2015年9月9日水曜日

地球温暖化と少子高齢化

ユニクロにしても和郷園にしても、共通することは価値のある商品を適正価格で消費者に届けるために、自ら流通チャネルの構築に動いたということだ。一見同じような商品をつくったり販売したりしているようで、独自の流通チャネルを持つことで競合相手とはひと昧違った商品を提供できるのだ。日本の流通ネットワークは実によくできている。市場が拡大しているときには、それは効率的なマス・マーケティングを実現するうえで有効であった。しかしデフレ時代にはそうした「便利な」流通チャネルを疑ってみることも必要なのだ。

地球温暖化に関するニュースが増えている。2008年6月9日には、2050年までに現状に対して最大限で80%の温暖化ガス排出削減を目指した福田ビジョンも政府から発表された。

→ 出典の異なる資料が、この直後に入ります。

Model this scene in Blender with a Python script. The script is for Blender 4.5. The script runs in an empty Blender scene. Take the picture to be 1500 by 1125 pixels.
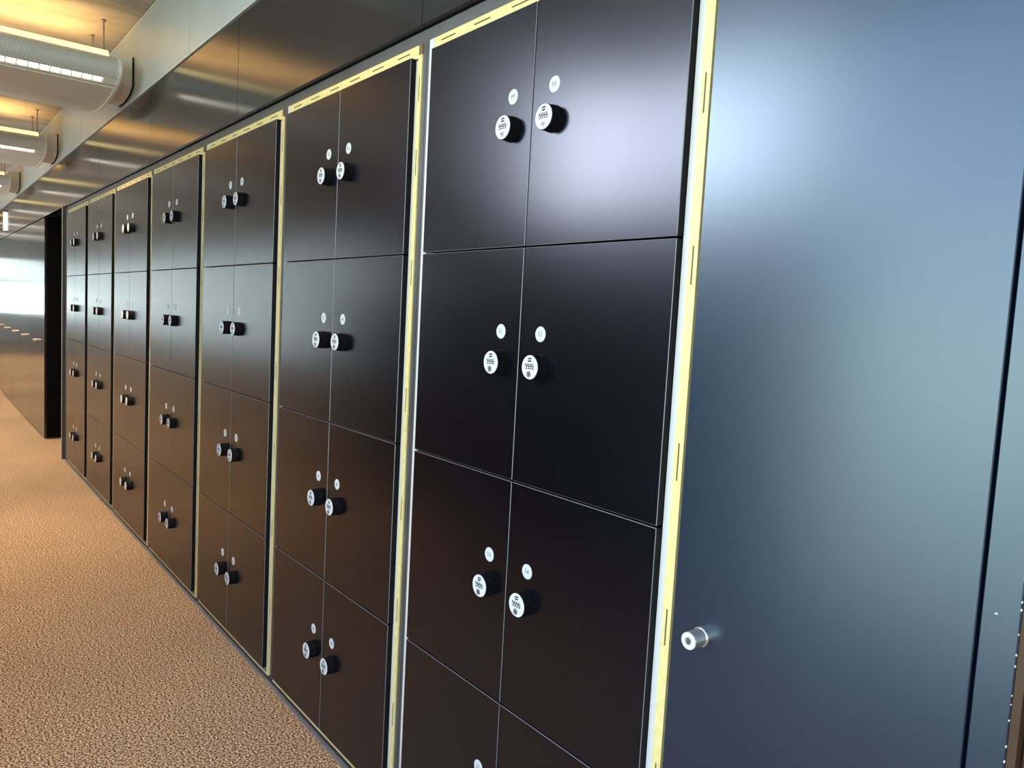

もし本当にあと40年で80%も減らせるとしたら大変なことである。炭素燃料の使用が大幅に減るというだけでなく、産業の姿から生活スタイルまで大きく変わっているだろう。40年後の話をしても、国民の多くはずっと先のことのように考えるかもしれない。しかし、世界に目を転じてみると、温暖化ガスの蓄積によって起きる地球規模の気候変動の問題が各地で起きている。欧州を襲った記録的な熱波、頻発する巨大なハリケーンや台風、豪州の干ばつなど、多くの研究者が指摘する地球温暖化の弊害が現実のものとなってきている。こうした温暖化の現実が世界の政治を少しずつ動かし始めている。

これから20年の日本の経済を考えるCWでもっとも大きな構造的な要因は何かと問われれば、この温暖化対策の問題と、少子高齢化のもとでの人口減少と答える人が多いはずだ。少子高齢化も重要な要因だが、ここでは温暖化対策の小売立地への影響について考えてみたい。特に注目したいのは、郊外に広がった商業集積はどのように変化していくのか、という点である。都市の構造や商業集積の姿は時代とともに変化してきている。日本では、1970年代から始まった本格的なモータリゼーションや80年代後半以降の規制緩和の流れで、商業の郊外化か急速に進展していった。最近の規制強化の動きで大型店舗の出店のスピードは少し鈍ってきたものの、依然としてこうした流れは続いている。

ただ、こうした流れが今後20年続くと考える人は少ないだろう。世界が温暖化対策に真剣に取り組み始めれば、都市の姿は中心により多くの機能を集めたコンパクトシティーに変わっていかざるをえないからだ。10年から20年という長い期間をとれば、都市の姿は大きく変わってきている。戦後の経済成長と人口増加の中で、都市は郊外に向かって広がり続けてきた。そうした流れの中で郊外型の大型商業集積が出てきたのだ。大型商業集積は既存の秩序に大きな変化をもたらすうえで重要な役割を果たしてきた。店のレベルだけではわかりにくいかもしれないが、輸入の拡大から中間流通の革新に至るまで、小売の変化抜きに考えることはできないのだ。

地球温暖化と少子高齢化はそうした小売業の姿を大きく変える原動力となるだろう。コンパクトシティーの中にどのように小売業を位置づけるのか、これがこれからの都市開発の大きな課題であることは間違いない。その答えはたぶん旧来型の商店街の復活ではないだろう。都市型商業集積からインターネットをフル活用した直販まで、新しい都市型の商業形態が模索されなくてはならない。2008年に京都市などで、コンビニエンスストアの深夜営業が問題となった。行政が温暖化対策などを前面に出してコンビニの深夜営業を禁止する方向で検討を始めたのに対し、コンビニ業界は猛反発している。